At any given moment, a quarter of the adult population is on a diet, a figure that has remained fairly steady for decades. Not surprisingly, the publishing world has built a reliable revenue stream serving this market, pumping out titles addressing any and all diet concerns of the day. Book publishers "will jump on any bandwagon," notes Nora Rawlinson, editor in chief of Publishers Weekly.
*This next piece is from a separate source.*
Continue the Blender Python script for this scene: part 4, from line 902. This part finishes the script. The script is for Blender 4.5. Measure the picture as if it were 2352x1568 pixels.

They have truly swarmed this one. More than 140 low-carb books are in print, and 51 more are due out this year, up from just 15 in 1999, reports Simba Information, a publishing-research firm. The crush of new titles exploits every crevice of the low-carb market: Low-Carb Cocktails, Low-Carb Slow Cooker Recipes and Low-Carb Smoothies. There is Low-Carb Dieting for Dummies as well as The Complete Idiot's Guide to Low-Carb Meals. It was only a matter of time before a book came along to compare the low-carb diet books. When it did, in mid-January, Jonny Bowden's Living the Low Carb Life briefly displaced The Da Vinci Code as the best-selling title on BarnesandNoble.com

In all, diet and health books rang up an estimated $500 million in sales last year, and much of that loot was low-carb related. The frenzy continues to be led by Dr. Atkins' New Diet Revolution, which has been on the New York Times best-seller list for nearly seven years. Even the upstart South Beach Diet, which hit print just last year, has spent 53 weeks on the list. Magazines are jumping on the bandwagon too. Low Carb Energy will join LowCarb Living on newsstands nationwide next month. "No one could have forecast that this cyclone was coming," says Jim Capparell, publisher of LowCarb Living. He sat on his idea for nearly a year before acting. "If this is a fad," he adds, "I hope it's as long-lived as low fat, which took 22 years to come and go."

--DIET INC. DOWNER

The diet industry is in distress. Massive numbers of dieters have migrated to low-carb strategies in the past couple of years, exiting programs that emphasize portion control. The heavyweights of the diet industry, Weight Watchers and Jenny Craig, are feeling the pinch. "Any time there is anything new in the market, it is going to affect clients who want to lose weight quickly," says Cozette Phifer, spokeswoman at Jenny Craig. She concedes that new business is depressed but asserts that the dip won't last long. Both companies say they have refrained from introducing low-carb items because their nutritionists oppose the idea and think it's a fad that will fade. "We believe carbohydrates are an important part of a balanced diet," says Jim Evans, CEO of Jenny Craig.